As it is currently structured, the plan will be a boon for some European countries while screwing others. That's because the EU is matching each airline up with a single European country responsible for selling credits to that airline when it exceeds its carbon limit. Big countries like the
UK and France will rake in cash from the hundreds of airlines they each oversee, while a country like Poland, which has been assigned only 45
airlines, will collect much less.

Although aviation's inclusion in the plan is a done deal, opponents are still making noise. Germany's influential Green
Party
says that so far carbon trading hasn't actually done anything to reduce emissions in Europe, and the International Air Transport
Association claims that aviation's participation will cost the industry billions of dollars a year. The Air Transport Association says in its annual report (.pdf) that US airlines have cut their emissions without a fancy carbon trading plan.

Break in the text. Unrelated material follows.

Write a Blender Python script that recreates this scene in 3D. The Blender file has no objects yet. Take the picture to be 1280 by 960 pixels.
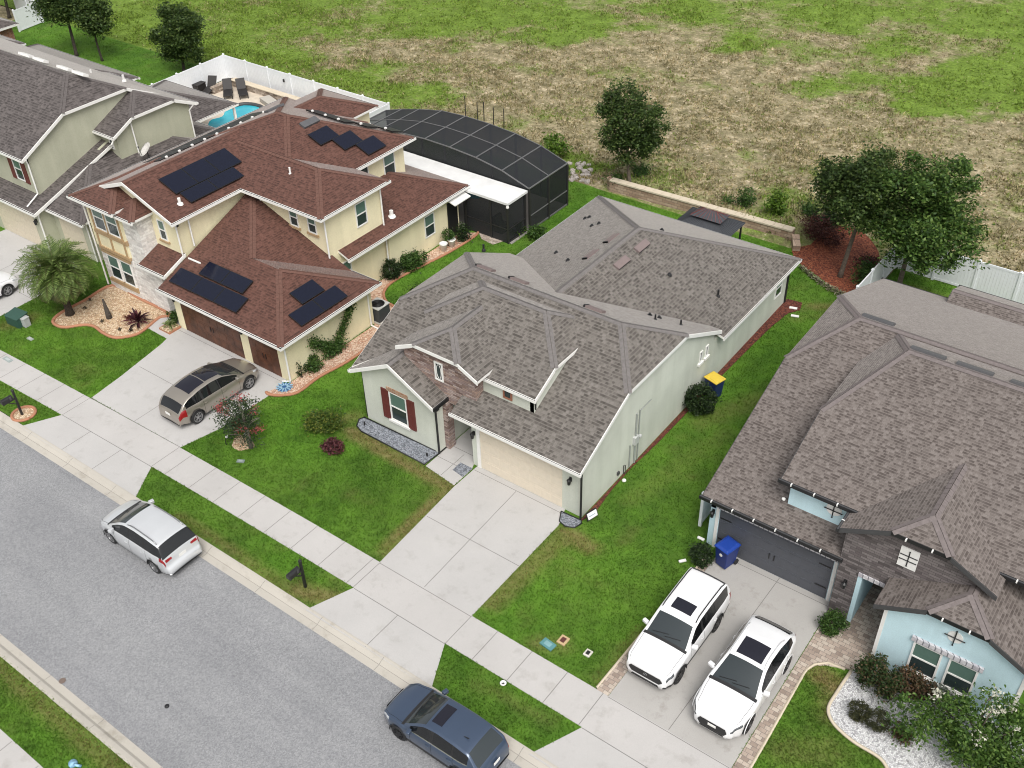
import bpy, bmesh, math, random
import numpy as np
from mathutils import Vector, Matrix
random.seed(7); RNG = np.random.default_rng(11)
sc = bpy.context.scene
COL = sc.collection
PI = math.pi
# ---------------------------------------------------------------- camera solved from the vanishing points
F_PX = 1290.05
ROWS = ((0.79202, 0.61003, -0.02458), (0.35350, -0.49070, -0.79636), (-0.49787, 0.62204, -0.60428))
CAM = (15.99, -24.94, 30.0)
def _solve():
    th, ro, ya = 6.64369580e-01, -3.15716904e-02, 6.57129714e-01
    c, s = math.cos(th), math.sin(th)
    cr, sr = math.cos(ro), math.sin(ro)
    Rr = np.array([[cr, -sr, 0], [sr, cr, 0], [0, 0, 1]])
    r0 = Rr @ np.array([1, 0, 0.]); f0 = Rr @ np.array([0, -s, c]); u0 = Rr @ np.array([0, -c, -s])
    X = math.cos(ya) * r0 - math.sin(ya) * f0
    Y = math.sin(ya) * r0 + math.cos(ya) * f0
    return np.stack([X, Y, u0], 1)
M3 = _solve()
def _ray(px, py): return M3.T @ np.array([(px - 640) / F_PX, (py - 480) / F_PX, 1])
_d = _ray(725, 645); _o = _d * (-30.0 / _d[2])
CAM = np.array([-_o[0], -_o[1], 30.0])
def P(px, py, z=0.0):
    """photograph point on the level z -> place on the plot"""
    d = _ray(px, py); q = CAM + d * ((z - 30.0) / d[2]); return (float(q[0]), float(q[1]))
cd = bpy.data.cameras.new('camera'); cam = bpy.data.objects.new('camera', cd); COL.objects.link(cam)
cd.sensor_width = 36; cd.lens = F_PX / 1280 * 36; cd.clip_end = 2000; cd.clip_start = 0.5
cam.matrix_world = Matrix(((M3[0][0], -M3[1][0], -M3[2][0], CAM[0]), (M3[0][1], -M3[1][1], -M3[2][1], CAM[1]),
                           (M3[0][2], -M3[1][2], -M3[2][2], CAM[2]), (0, 0, 0, 1)))
sc.camera = cam
# ---------------------------------------------------------------- sky, sun
SUN_EL, SUN_AZ = math.radians(56), math.radians(132)      # azimuth of the sun, clockwise from +Y
w = bpy.data.worlds.new('World'); sc.world = w; w.use_nodes = True
nt = w.node_tree; nt.nodes.clear()
sky = nt.nodes.new('ShaderNodeTexSky'); sky.sky_type = 'NISHITA'; sky.sun_disc = False
sky.sun_elevation = SUN_EL; sky.sun_rotation = SUN_AZ; sky.air_density = 1.0; sky.dust_density = 4.0; sky.ozone_density = 0.6
hs = nt.nodes.new('ShaderNodeHueSaturation'); hs.inputs['Saturation'].default_value = 0.16
bg = nt.nodes.new('ShaderNodeBackground'); bg.inputs['Strength'].default_value = 0.145
wo = nt.nodes.new('ShaderNodeOutputWorld')
nt.links.new(sky.outputs[0], hs.inputs['Color']); nt.links.new(hs.outputs[0], bg.inputs[0]); nt.links.new(bg.outputs[0], wo.inputs[0])
ld = bpy.data.lights.new('sun', 'SUN'); ld.energy = 1.75; ld.angle = math.radians(36); ld.color = (1.0, 0.965, 0.91)
sun = bpy.data.objects.new('sun', ld); COL.objects.link(sun)
sdir = Vector((math.sin(SUN_AZ) * math.cos(SUN_EL), math.cos(SUN_AZ) * math.cos(SUN_EL), math.sin(SUN_EL)))
sun.rotation_euler = sdir.to_track_quat('Z', 'Y').to_euler(); sun.location = sdir * 120
vs = sc.view_settings; vs.view_transform = 'Standard'; vs.look = 'None'; vs.gamma = 1; vs.use_curve_mapping = False; vs.exposure = 0.27
sc.cycles.max_bounces = 6; sc.cycles.diffuse_bounces = 3; sc.cycles.glossy_bounces = 3; sc.cycles.transparent_max_bounces = 12
sc.cycles.use_denoising = True; sc.cycles.filter_width = 1.05
# ---------------------------------------------------------------- mesh builder
class MB:
    def __init__(s): s.v = []; s.f = []; s.m = []; s.uv = None
    def add(s, vs, fs, mi=0):
        o = len(s.v); s.v += [tuple(map(float, q)) for q in vs]
        for f in fs: s.f.append(tuple(i + o for i in f)); s.m.append(mi)
    def quad(s, a, b, c, d, mi=0): s.add([a, b, c, d], [(0, 1, 2, 3)], mi)
    def box(s, x0, x1, y0, y1, z0, z1, mi=0):
        s.add([(x0, y0, z0), (x1, y0, z0), (x1, y1, z0), (x0, y1, z0), (x0, y0, z1), (x1, y0, z1), (x1, y1, z1), (x0, y1, z1)],
              [(3, 2, 1, 0), (4, 5, 6, 7), (0, 1, 5, 4), (1, 2, 6, 5), (2, 3, 7, 6), (3, 0, 4, 7)], mi)
    def obox(s, mat, sx, sy, sz, mi=0):
        vs = [mat @ Vector((x * sx / 2, y * sy / 2, z * sz / 2)) for x, y, z in
              ((-1, -1, -1), (1, -1, -1), (1, 1, -1), (-1, 1, -1), (-1, -1, 1), (1, -1, 1), (1, 1, 1), (-1, 1, 1))]
        s.add(vs, [(3, 2, 1, 0), (4, 5, 6, 7), (0, 1, 5, 4), (1, 2, 6, 5), (2, 3, 7, 6), (3, 0, 4, 7)], mi)
    def beam(s, a, b, w, h, mi=0):
        """square bar from a to b, w across (level), h high"""
        a = Vector(a); b = Vector(b); d = b - a; L = d.length
        if L < 1e-6: return
        d.normalize(); side = Vector((-d.y, d.x, 0))
        if side.length < 1e-4: side = Vector((1, 0, 0))
        side.normalize(); up = d.cross(side) * -1
        up = side.cross(d) if up.z < 0 else up
        m = Matrix(((d.x, side.x, up.x, (a.x + b.x) / 2), (d.y, side.y, up.y, (a.y + b.y) / 2), (d.z, side.z, up.z, (a.z + b.z) / 2), (0, 0, 0, 1)))
        s.obox(m, L, w, h, mi)
    def tube(s, pts, r, n=8, mi=0, cap=True):
        pts = [Vector(p) for p in pts]; rs = r if isinstance(r, (list, tuple)) else [r] * len(pts)
        rings = []; o = len(s.v); prev = None
        for i, p in enumerate(pts):
            d = (pts[min(i + 1, len(pts) - 1)] - pts[max(i - 1, 0)]); d.normalize()
            a = Vector((0, 0, 1)) if abs(d.z) < .9 else Vector((1, 0, 0))
            if prev is not None: a = prev
            u = (a - d * a.dot(d)); u.normalize(); v = d.cross(u); prev = u
            for k in range(n):
                t = 2 * PI * k / n; s.v.append(tuple(p + (u * math.cos(t) + v * math.sin(t)) * rs[i]))
        for i in range(len(pts) - 1):
            for k in range(n):
                s.f.append((o + i * n + k, o + i * n + (k + 1) % n, o + (i + 1) * n + (k + 1) % n, o + (i + 1) * n + k)); s.m.append(mi)
        if cap:
            s.f.append(tuple(o + k for k in range(n))[::-1]); s.m.append(mi)
            s.f.append(tuple(o + (len(pts) - 1) * n + k for k in range(n))); s.m.append(mi)
    def lathe(s, prof, mat=None, n=20, mi=0, cap=True):
        mat = mat or Matrix(); o = len(s.v)
        for r, z in prof:
            for k in range(n):
                t = 2 * PI * k / n; s.v.append(tuple(mat @ Vector((r * math.cos(t), r * math.sin(t), z))))
        for i in range(len(prof) - 1):
            for k in range(n):
                s.f.append((o + i * n + k, o + i * n + (k + 1) % n, o + (i + 1) * n + (k + 1) % n, o + (i + 1) * n + k)); s.m.append(mi)
        if cap and prof[0][0] > 1e-4: s.f.append(tuple(o + k for k in range(n))[::-1]); s.m.append(mi)
        if cap and prof[-1][0] > 1e-4: s.f.append(tuple(o + (len(prof) - 1) * n + k for k in range(n))); s.m.append(mi)
    def prism(s, poly, h, mi=0, z0=0.0):
        """flat outline (x, y) pulled up from z0 to z0 + h"""
        n = len(poly)
        ar = sum(poly[i][0] * poly[(i + 1) % n][1] - poly[(i + 1) % n][0] * poly[i][1] for i in range(n))
        if ar < 0: poly = poly[::-1]
        vs = [(x, y, z0) for x, y in poly] + [(x, y, z0 + h) for x, y in poly]
        s.add(vs, [tuple(range(n))[::-1], tuple(range(n, 2 * n))] + [(i, (i + 1) % n, (i + 1) % n + n, i + n) for i in range(n)], mi)
    def slab3(s, poly, off, mi=0):
        """3-D outline pulled along the vector off"""
        n = len(poly); off = Vector(off); vs = [tuple(p) for p in poly] + [tuple(Vector(p) + off) for p in poly]
        s.add(vs, [tuple(range(n))[::-1], tuple(range(n, 2 * n))] + [(i, (i + 1) % n, (i + 1) % n + n, i + n) for i in range(n)], mi)
    def build(s, name, mats, parent=None, smooth=False, bevel=0.0, fix=False):
        me = bpy.data.meshes.new(name); me.from_pydata(s.v, [], s.f)
        if not isinstance(mats, (list, tuple)): mats = [mats]
        for m in mats: me.materials.append(m)
        me.polygons.foreach_set('material_index', s.m)
        if s.uv is not None:
            ul = me.uv_layers.new(name='UVMap'); ul.data.foreach_set('uv', np.array(s.uv, dtype=np.float32).ravel())
        if fix or bevel:
            bm = bmesh.new(); bm.from_mesh(me); bmesh.ops.recalc_face_normals(bm, faces=bm.faces)
            if bevel:
                bmesh.ops.remove_doubles(bm, verts=bm.verts, dist=1e-5)
                ed = [e for e in bm.edges if len(e.link_faces) == 2 and e.calc_face_angle(0) > .6]
                bmesh.ops.bevel(bm, geom=ed, offset=bevel, segments=2, affect='EDGES', profile=.6, clamp_overlap=True)
            bm.to_mesh(me); bm.free()
        if smooth: me.polygons.foreach_set('use_smooth', [True] * len(me.polygons))
        me.update()
        o = bpy.data.objects.new(name, me); COL.objects.link(o)
        if parent is not None: o.parent = parent
        return o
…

On the bright side, carbon credits are a bargain right now, trading for around $13 a ton, down 40-percent from last year. That's because decreased production in polluting industries like manufacturing has given companies extra credits to sell, flooding the market and driving down prices. But analysts expect that once business picks up and the EU starts lowering emissions targets, that price will go up.

All the more reason for the airlines to continue working with plane manufacturers and engine makers to develop cleaner, greener aircraft and alternative fuels.